There is not a shred of truth in the story, which first appeared some 50 years later, to the effect that Keppoch’s men, in their rage at being placed on the left, refused to follow their Chief, and that he went to his death in a one-man charge. The manner of his demise was very different and is related in four eyewitness accounts, printed in Andrew Lang’s History of Scotland, Vol. 4. See also Dr Evan Barron’s “Inverness and the MacDonalds.” Dr Barron rightly concludes that the three Clan Donald Regiments did everything humanly possible in the hopeless situation in which they had been placed. They suffered very heavy casualties, as the accounts from both armies testify.

The story of the ’45 ends, as it began, among the Clanronald. They did not accept Culloden as the finish. Until King George’s navy found their ammunition dumps, they waged a mini-war of their own against the invaders of their territory. The contemporary press was full of their exploits. And when the ammunition ran out, there was still the Prince to shelter from the hunters who brought the hangman’s noose and the cat-of-nine-tails to loosen the tongues of men for whom £30,000 had no appeal. Well might Alasdair boast:

Ged spìon sibh an eridhe asainn,
‘S ar hrairnchean sìos a shracadh.
Cha toir sibh asainn Teàrlach
Gu bràth gus an téid ar tachdadh.

John Lorne Campbell’s translation:

Though you tear our hearts out,
And rend apart our bosoms,
Never shall you take Prince Charles
From us, till we’re a dying.

In July, in the hope of cornering the Prince, the military authorities set up a cordon of troops all the way from the head of Loch Hourn to the head of Loch Shiel. The sentries were posted within sight of each other. Before dark, huge fires were lit, and the soldiers patrolled continually from post to post. But one night Charles slipped through the cordon with Glenaladale and his brother John, Borrodale’s son John, and Donald Cameron of Glenpean. For five months after Culloden, while the Prince was hunted from place to place all over the West Highlands and Islands, he was seldom without at least one officer of the Clanronald Regiment. And, of course, Flora herself was of the Clanronald.

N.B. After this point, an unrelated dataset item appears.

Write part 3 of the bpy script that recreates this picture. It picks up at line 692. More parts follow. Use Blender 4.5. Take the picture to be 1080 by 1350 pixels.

Alasdair did not live to write his Prince’s funeral elegy. That task fell to the young schoolmaster of Gairloch, William Ross. Alas, there is space here for only two verses of this poem which, to my mind, is the finest ever written on the ’45. The translation is John Lorne Campbell’s.

Tha gach beinn, gach cnoc, ‘s gach sliabh
Air am faca sinn thù triall,
Nis air call an dreach ‘s am fiamh
O nach tig thu chaoidh nan cian.

Soraidh bhuan do’n t-Suaithneas Bhàn.
Gu Là Luain cha ghluais o’n bhàs,
Ghlac an uaigh an Suaithneas Bàn,
Is leacan fuaraidh tuam’ a thàmh.

Each hill-slope and mountainside,
On which we ever saw thee move,
Now has lost its form and hue
Since thou ne’er shalt come again.

Farewell to the white Cockade.
Till Doomsday he in death is laid,
The grave has ta’en the White Cockade,
The cold tombstone is now his shade.